1. Use Separate Vaults per Environment

  • Create dedicated vaults for Development, Testing, and Production.
  • Apply environment-specific access controls.
  • Reduce the blast radius and avoid accidental sharing or overwriting across environments.

2. Set Expiration & Automate Rotation

  • Configure expiration dates for all secrets, keys, and certificates.
  • Automate rotation with Azure Logic Apps or Azure Functions.
  • Use Key Vault references in Azure App Services to consume updated secrets without redeploying code.

3. Enable Logging & Monitoring

  • Send activity logs to Azure Monitor, Log Analytics, or Storage Accounts.
  • Track who accessed what, when, and from where.
  • Integrate with Azure Sentinel to enable threat detection and automated alerting.

4. Restrict Network Access

  • Use Private Endpoints to limit access to resources within your Virtual Network.
  • Configure IP firewall rules to allow only trusted sources.
  • Enable only necessary Microsoft trusted services access.

5. Use Azure RBAC Instead of Access Policies

  • Prefer Azure RBAC for fine-grained, manageable access control.
  • Assign roles like Key Vault Secrets User with least privilege.
  • Avoid using the built-in Contributor role, as it grants excessive permissions.
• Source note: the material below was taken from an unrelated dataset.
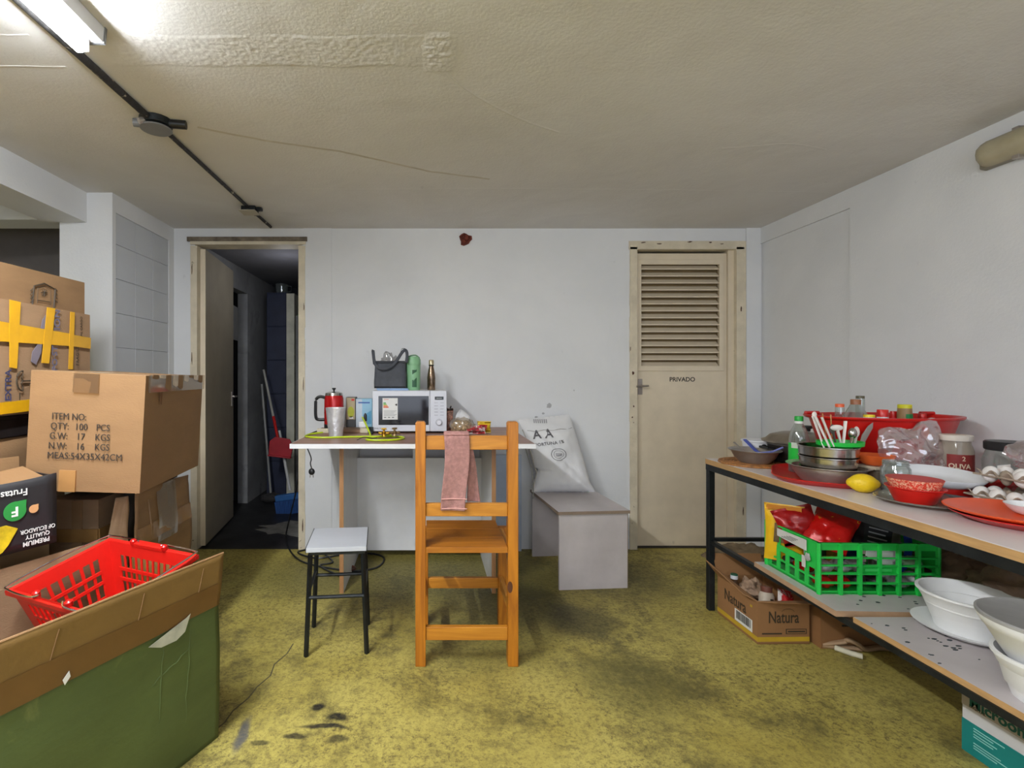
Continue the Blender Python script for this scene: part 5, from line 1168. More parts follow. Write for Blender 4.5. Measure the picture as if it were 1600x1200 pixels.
# glass plate, red bowls
gp = thing('glass_plate', 'clear oval glass plate with rippled rim under the red bowls', 'plate', (1.672, 1.665, TT))
part('body', G().lathe([(0, 0), (.09, 0), (.150, .014), (.152, .016), (.149, .018), (.09, .004), (0, .004)], 48, sx=1.0, sy=.85, wob=lambda a, z: 1+.012*math.sin(a*22)*(z > .01)), glass('smoky_glass', (206, 204, 190), .66, .08), gp, smooth=1)
RBX, RBY = 1.630, 1.672
r1 = thing('red_bowl', 'lower plain red plastic bowl on the glass plate', 'bowl', (RBX, RBY, TT+.0045), 0)
part('body', G().lathe([(0, 0), (.050, 0), (.054, .006), (.071, .046), (.077, .049), (.077, .052), (.069, .048), (.051, .010), (.048, .004), (0, .004)], 40), REDPL, r1, smooth=1)
r2 = thing('red_bowl', 'upper red bowl with speckled pale pattern nested in the plain one', 'bowl', (RBX-.002, RBY, TT+.018), 0)
SPKR = M('speckled_red', (214, 60, 40), .35, 0, .1, 30, dark=(236, 190, 160), darkw=(.50, .54), dsc=170)
part('body', G().lathe([(0, 0), (.044, 0), (.062, .036), (.073, .066), (.071, .066), (.060, .037), (.042, .004), (0, .004)], 40), SPKR, r2, smooth=1)
part('inside', G().lathe([(.0595, .038), (.0704, .0664), (.0725, .0666)], 40), REDPL, r2, smooth=1)
gj = thing('glass_jar', 'empty clear glass jar behind the speckled red bowl', 'jar', (1.690, 1.805, TT+.0005))
part('body', G().lathe([(0, 0), (.040, 0), (.042, .006), (.042, .092), (.036, .102), (.036, .12), (.033, .12), (.033, .103), (.039, .091), (.039, .008), (0, .006)], 32), GLS, gj, smooth=1)
for zz_ in (.106, .114): part('thread', G().lathe([(.0365, zz_-.002), (.0385, zz_), (.0365, zz_+.002)], 32), GLS, gj, smooth=1)
part('milk_trace', G().lathe([(0, .008), (.037, .008), (.038, .05), (0, .047)], 20), glass('cloudy', (220, 228, 232), .5), gj, smooth=1)
# white pan
wp = thing('frying_pan', 'white enamel frying pan with grey handle beside the glass jar', 'pan', (1.838, 1.80, TT+.036))
part('body', G().lathe([(0, 0), (.085, 0), (.108, .012), (.124, .032), (.125, .036), (.121, .035), (.104, .014), (.082, .004), (0, .004)], 44), M('white_enamel', (224, 226, 230), .25, 0, .02), wp, smooth=1)
part('food_scrap', G().ball((.0, -.03, .006), (.022, .016, .003), 12, 6, fn=lambda p: 1+.3*noise.noise(p*4)), M('tan_scrap', (196, 172, 110), .8), wp)
wp.rotation_euler = (R(5), R(-1), 0); wp.location.z += .006
hd = thing('grey_ladle', 'grey flat utensil handle lying in front of the white pan', 'utensil', (0, 0, 0))
part('handle', G().tube([tp_(1464, 771, .012), tp_(1512, 779, .016)], .013, 8, flat=.35), GREYPL, hd, smooth=1)
rdsh = thing('red_dish', 'low red plastic dish beneath the white pan', 'dish', (1.850, 1.795, TT+.001))
part('body', G().lathe([(0, 0), (.070, 0), (.076, .004), (.080, .034), (.076, .034), (.070, .008), (0, .005)], 32), REDPL, rdsh, smooth=1)
# bread bag
bb_ = thing('biscuit_bag', 'pinkish clear plastic bag with biscuits in front of the red tub', 'food bag', (1.945, 1.965, TT))
def bagfn(s):
    def fn(u, v):
        bx0, bz0 = -.116+.219*u, 0.0; tx, tz = -.174+.227*u, .206+.048*u+.012*math.sin(u*9)
        vv = v
        xx = bx0+(tx-bx0)*vv+.022*math.sin(PI*v)*(2*u-1)+.006*noise.noise(Vector((u*7, v*7, 2))); z = bz0+(tz-bz0)*vv+.008*noise.noise(Vector((u*6, v*6, 9)))*v
        y = s*.06*(math.sin(PI*u)**.6)*(math.sin(PI*min(1, .12+v*.88))**.8)*(1-.35*v)+.016*noise.noise(Vector((u*8, v*8, s*3)))
        return (xx, y, max(.001, z))
        x = -.10+.20*u; 
        lean = -.125*v**1.3+.01
        wd = (.85+.35*math.sin(PI*min(1, v*1.05))) 
        xx = x*wd+lean+.012*noise.noise(Vector((u*4, v*6, 1)))
        z = .255*v*(1-.42*(1-u)*v) + .012*noise.noise(Vector((u*5, v*5, 9)))*v
        y = s*.055*(math.sin(PI*u)**.6)*(math.sin(PI*min(1, .12+v*.88))**.7)*(1-.45*v)+.010*noise.noise(Vector((u*9, v*9, s*3)))
        return (xx, y, max(.001, z))
    return fn
part('film', G().grid(bagfn(-1), 30, 30).grid(bagfn(1), 30, 30), BAGP, bb_, smooth=80)
BIS = M('biscuit', (206, 170, 126), .8, 0, .1, 30)
random.seed(5); bsc = None
for i in range(11):
    loc = (-.045+.105*random.random()+.02, -.02+.035*random.random(), .008+.012*(i//3)+.004); rot = (random.uniform(-.5, .5), random.uniform(-.6, .6), random.random()*3)
    if not bsc: bsc = part('biscuit', G().lathe([(0, -.004), (.017, -.004), (.019, 0), (.017, .004), (0, .004)], 16), BIS, bb_, loc, rot, smooth=1)
    else: dup(bsc, bb_, loc, rot)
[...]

Create a custom role that excludes sensitive actions (e.g., vault deletion).

6. Enable Soft Delete & Purge Protection

  • Protect secrets, keys, and certificates from accidental or malicious deletion.
  • Enable Soft Delete and Purge Protection to ensure recovery is always possible.

7. Lock the Key Vault Resource

  • Apply resource locks (e.g., “CanNotDelete”) to prevent accidental or unauthorized deletion of the vault itself.
  • Especially important in Production environments.